A tuo tempo eri già un difensore moderno. Bravo in fase di impostazione, marcatore e anche finalizzatore. Ti rivedi nei difensori odierni?
“Mi sono accodato alla scia di quegli anni in cui cerano i difensori intramontabili, Thuram, Maldini, Nesta, difensori completi, fase di costruzione, abilità nella finalizzazione e doti difensive. C’erano già strumenti per svolgere quel ruolo. E io avevo quelle caratteristiche, anche il mio primo gol con il Bari contro la Samp è nato così, da un pallone costruito da me e un azione andata a concludere in porta, un gol facile sì ma di grande orgoglio e al termine di un’azione corale”.

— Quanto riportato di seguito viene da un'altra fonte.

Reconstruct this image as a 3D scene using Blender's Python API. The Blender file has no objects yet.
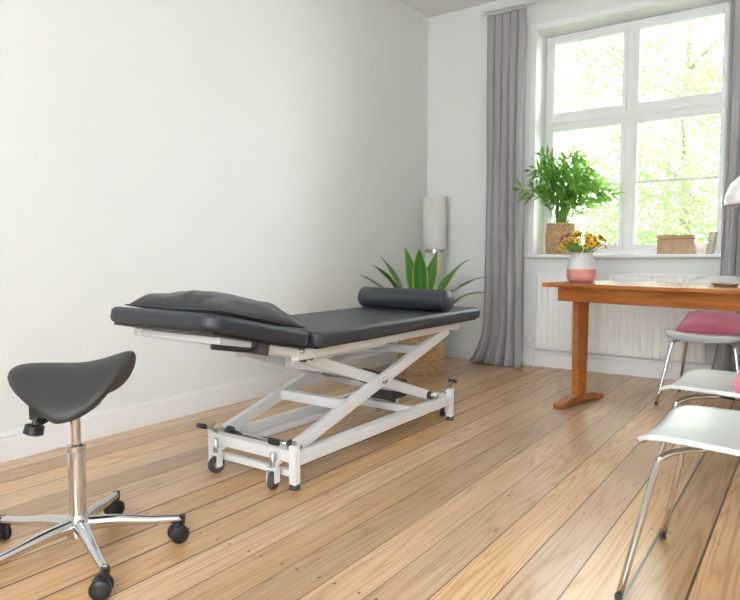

E sulla Serie B attuale? Ti aspettavi questo rendimento da Bari e Reggina?
“Posso dire che il calcio amo più giocarlo e praticarlo piuttosto che seguirlo. Risultati e classifiche li guardo, ma devo essere onesto, non rinuncio ad un momento mio per guardare una partita. Se ne ho la possibilità lo faccio volentieri, altrimenti no. Per quello che riguarda questa Serie B posso dire che ci sono tante squadre indietro rispetto alle aspettative iniziali. E anche chi invece sta stupendo come Bari e Reggina. Non conosco le loro ambizioni, ma vedere questi due club lottare gomito a gomito per un obiettivo così importante è bellissimo. Il mio auspicio è logicamente vederle entrambe in Serie A: lo meritano i tifosi e lo meritano le società, stiamo parlando di due squadre del Sud importantissime”.